After over a decade of The Devil in the White City dragging its feet, leaping from film to TV series, and not getting started on shooting, Hulu has declared “enough is enough”, and pulled the plug on the Martin Scorsese and Leonardo DiCaprio-produced television series.
Sources have told The Hollywood Reporter that the Disney-backed streaming service has dropped the series which was once set to star Jude Law and Jeremy Allen White (and once upon a time, Keanu Reeves). However, the production company behind the series, ABC Signature, plans to shop it around to other networks and buyers to pick it back up.

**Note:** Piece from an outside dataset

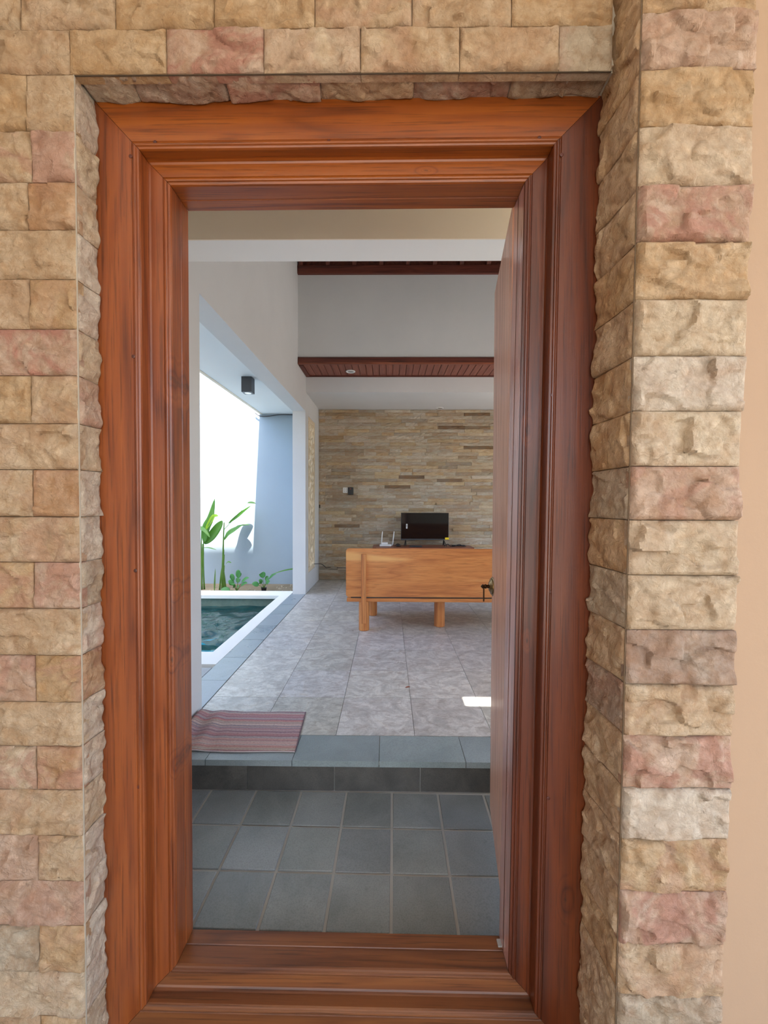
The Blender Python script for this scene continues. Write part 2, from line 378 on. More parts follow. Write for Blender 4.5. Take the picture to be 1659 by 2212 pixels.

Like Reeves, Tár director Todd Field was initially involved with The Devil in the White City before dropping out of the project and being replaced by Matt Ross. According to THR’s sources, Law, White, and Ross are still in talks to be involved with the series, but given the project’s current precariousness, nothing is set in stone.
The Devil in the White City is an adaptation of a period drama set in the late 1800s based on a historical non-fiction book of the same title (written in the style of a novel) by Erik Larson, telling the tale of one of America’s first serial killers, H.H Holmes, as well as architect Daniel Burnham.
The film rights to the book were purchased by DiCaprio back in 2010, and was originally supposed to be a movie in which he starred and Scorsese directed. The adaptation then pivoted to a television series, which Hulu picked up in 2019.
Perhaps if Martin Scorsese spent less time trashing blockbuster film franchises (though he may have had a point), he and his The Wolf of Wall Street pal Leo wouldn’t be back to square one.